Oooh. I hope the movie version of TTTW is good. I really enjoyed the book.
Franken:
Yeah, it kind of was a happy ending. Except for the really freaky, freaky ending set in the modern 20th century.
Okay, and the reason I am kind of thrown off is
our introduction to the world of the prestige and of Angier and Borden is through Borden's great grandson, who has always felt like he's had a twin brother but never actually did. He was adopted by another family. And he ends up meeting Angier's great-granddaughter, and without it being trite it becomes apparent that Borden and Angier's rivalry followed, inexplicably but without fail, down his line.
When their parents
were fighting over the same thing, the reveal of the secret of Borden/Angier's tricks, the Angier father dares the Borden father to try the prestige machine. They get it all fired up, and Borden looks at it and says "no way." So Angier, in a fit of crazy, throws Borden's toddler son into the machine. But just as with Angier in the past, they pull the plug midway through, so that a copy of the infant--who is our first perspective in the story--is caught, frozen in time and as a child. The original was traumatized and blocked it out, until he saw his tiny younger self, which explained his feelings of "having a twin."

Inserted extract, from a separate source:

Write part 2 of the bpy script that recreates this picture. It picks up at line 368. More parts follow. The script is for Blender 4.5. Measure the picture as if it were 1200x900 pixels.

So you think it was disturbing *before*. But man, that was a whole other level.
Jeepers!
I've had a must/must not impulse around reading the book...and with each of SA's revelations, the pendulum swings wildly from side to side. I think I'm getting whiplash.
Heh. I'd take responsibility for them, but I rest them squarely on the author's shoulders.
I saw the book in the store today and I almost bought it. But I really want to see the movie first, because reading the book would give too much away. Hopefully, I'll be able to get to the movie this week so I can get caught up on all the whitefont before all the good discussion goes away and anything I have to say is banal and "we know that!"
Aronovsky made The Fountain old-school: without any CGI.
It's really pretty.
Aronovsky made The Fountain old-school: without any CGI.
You're fucking kidding me. Wow. I'm looking forward to it.
One of the director's first concepts for the script, Handel says, was a dramatic juxtaposition: "I remember Darren saying, 'How cool would it be to cut from a battle scene in some historical period to a man traveling alone in space for an unknown reason?'"
Okay, he sounds just like me. Hee.
Aronovsky made The Fountain old-school: without any CGI.
About time it came out! I've been waiting for it since Rachel Weisz showed up on the Daily Show with a pixie cut.
Aronofsky and Watson are planning an adaptation of Flicker, Theodore Roszak's novel about a critic who sees subliminal portents of the apocalypse in B movies.
I've read this book! Interesting choice. I'm going to love seeing them recreate the early film society days at the beginning of the book. Also the finale will be fascinating.
Oh, hey david--funny thing happened at the record store today. I got a store rec from a guy I met at the M. Ward show last night (which was one of many, many awesome things that happened that night, which included M. coming back for a *second* encore and finishing off his two-hour set by calling for a piano player from the audience; and everyone was like, uh, I don't play piano! so we were all shuffling around for a couple of minutes until even I was thinking about raising my hand, and I haven't played piano for eight years, until someone volunteered and came onstage to do the riff for M. It was great.) and checked it out today, and I was looking for the cds you had reccomended before. They didn't have any of them, and the Post-punk chronicles was sadly out of print. But he looked up the Rhino Records one for me anyway, and was like, "Left of the Dial?" And I already own that! I got it this summer! So apparently I'm in the know and I didn't even know it.
(If I were going to be a nitpicky curmudgeon about this sort of thing, I'd point out to Mr Aronofsky that his "not CGI" movie is still full of digital effects shots, unless I'm meant to believe that all the composite work was done optically. Which I don't, because the article mentions the post-house that did the digital compositing.)
(Not that I'm not looking forward to the film, because it is so pretty, but dude, it's not like you did the whole thing with optics and back-projection. The techniques you're using are distinctly not "old school.")
One of my friends has a personal grudge against Aronofsky for stealing work and making self-aggrandizing claims in the past. Apparently, his buddy and Aronofsky wrote a short together that became Aronofsky's first film, but Aronofsky refused to give the friend o' friend credit for his work because A's an auteur, even when someone helps him.